Yorkshire Post - YP Magazine

FILM PICK OF THE WEEK

- A Million Miles Away Amazon Prime, review by Yvette Huddleston

BASED on extraordin­ary true events, this biographic­al drama tells the story of Nasa’s first Mexican astronaut, José Hernández.

The film opens in the late 1960s as young José (Juan Pablo Monterrubi­o) and his migrant farmworker family travel back and forth between their home and California where they do seasonal work. This is the necessary pattern of their lives but for José and his siblings it is a disruption to their schooling.

José is a bright, intelligen­t and curious child who is clearly very gifted at maths. He is fascinated by the stars and watches the Apollo 11 moon landings with great interest. One of his teachers recognises his talent, supporting his studying and even trying to persuade his parents to change their lifestyle.

Flash forward several years and José (now played by Michael Peña) has graduated from university, much to his parents’ pride, and is working as a research engineer yet still helping out his family in the California­n fields which is where he first spots Adela (Rose Salazar).
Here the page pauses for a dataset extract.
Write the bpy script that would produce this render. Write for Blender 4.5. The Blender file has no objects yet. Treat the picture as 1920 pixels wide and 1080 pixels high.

She too is from a Mexican family and assists her father with the agricultur­al work alongside her job as a sales manager at a second-hand car dealership. They begin a tentative courtship and when Adela asks José what his dream is – he tells her he wants to be an astronaut.

She laughs, until she realises he is serious.

Adela is bright, funny and capable, and also has a dream – to open her own restaurant serving authentic Mexican food. But that goes on the back burner as they start and raise their family of five children.

In the meantime, Luis is making slow but steady progress in his career. It is not easy – barriers are put in his way and he constantly has to deal with racist attitudes. On his first day at the Livermore Laboratory, he is mistaken by the receptioni­st for the janitor and given the cold-shoulder by most of his colleagues until he makes a breakthrou­gh discovery in their research and they begin to take him seriously.

All the while he is making applicatio­ns to Nasa’s astronaut training programme and every year he is rejected – 11 times in all. Until finally he is taken on and eventually becomes an engineer on the Internatio­nal Space Station.

It is an inspiring, uplifting story which in a clear-eyed, unsentimen­tal way, has a lot to say about staying true to yourself and following your dreams.